(Given information)
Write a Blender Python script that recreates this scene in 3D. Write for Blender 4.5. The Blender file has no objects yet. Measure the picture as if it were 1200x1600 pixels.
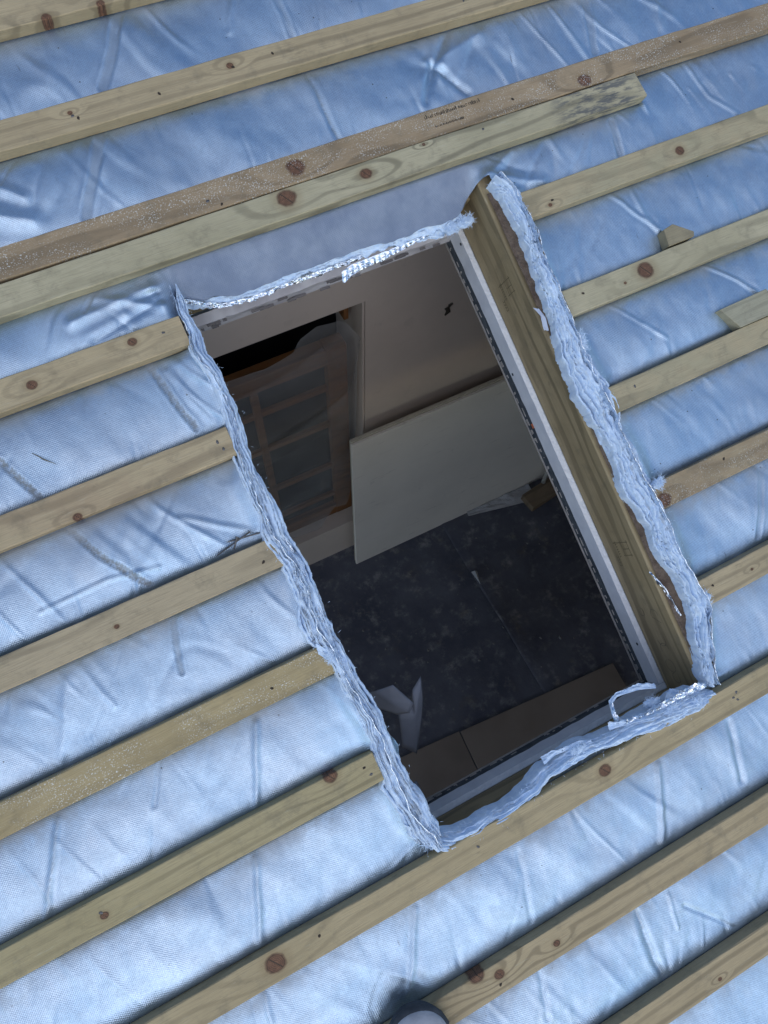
import bpy, math, random
import numpy as np
from mathutils import Matrix, Vector

random.seed(7)
rng = np.random.default_rng(7)
sc = bpy.context.scene
col = sc.collection
R = math.radians

# ------------------------------------------------------------------ frames
PITCH = R(25)
CP, SP = math.cos(PITCH), math.sin(PITCH)
Z0 = 2.2926                     # height of the roof origin above the room floor


def rp(u, v, w=0.0):
    """roof coordinates (along battens, up the slope, off the roof) -> world"""
    return Vector((u, v * CP - w * SP, Z0 + v * SP + w * CP))


# ------------------------------------------------------------------ camera
Rc = np.array([[0.88663232, -0.40916759, 0.21555743],
               [-0.40016627, -0.9124038, -0.08594332],
               [0.23184064, -0.01005869, -0.97270177]])
Cc = (-0.21274843, -0.08332759, 1.26069881)
cam = bpy.data.cameras.new('camera')
cam_o = bpy.data.objects.new('camera', cam)
col.objects.link(cam_o)


def rdir(a):
    return Vector((a[0], a[1] * CP - a[2] * SP, a[1] * SP + a[2] * CP))


cx, cy, cz = rdir(Rc[0]), -rdir(Rc[1]), -rdir(Rc[2])
mw = Matrix((cx, cy, cz)).transposed().to_4x4()
mw.translation = rp(*Cc)
cam_o.matrix_world = mw
cam.sensor_fit = 'VERTICAL'
cam.sensor_height = 36
cam.lens = 27
cam.clip_start = 0.02
cam.clip_end = 3000
sc.camera = cam_o

# ------------------------------------------------------------------ light
SUN_EL, SUN_AZ = R(40), R(196)          # azimuth clockwise from +Y: from behind the photographer
world = bpy.data.worlds.new('World')
sc.world = world
world.use_nodes = True
wn = world.node_tree
bg = wn.nodes['Background']
sky = wn.nodes.new('ShaderNodeTexSky')
sky.sky_type = 'NISHITA'
sky.sun_disc = False
sky.sun_elevation = SUN_EL
sky.sun_rotation = SUN_AZ
sky.air_density = 1.0
sky.dust_density = 0.6
sky.ozone_density = 2.5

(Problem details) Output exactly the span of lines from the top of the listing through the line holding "from mathutils import Matrix, Vector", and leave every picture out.

(Correct result)
Write a Blender Python script that recreates this scene in 3D. Write for Blender 4.5. The Blender file has no objects yet. Measure the picture as if it were 1200x1600 pixels.
import bpy, math, random
import numpy as np
from mathutils import Matrix, Vector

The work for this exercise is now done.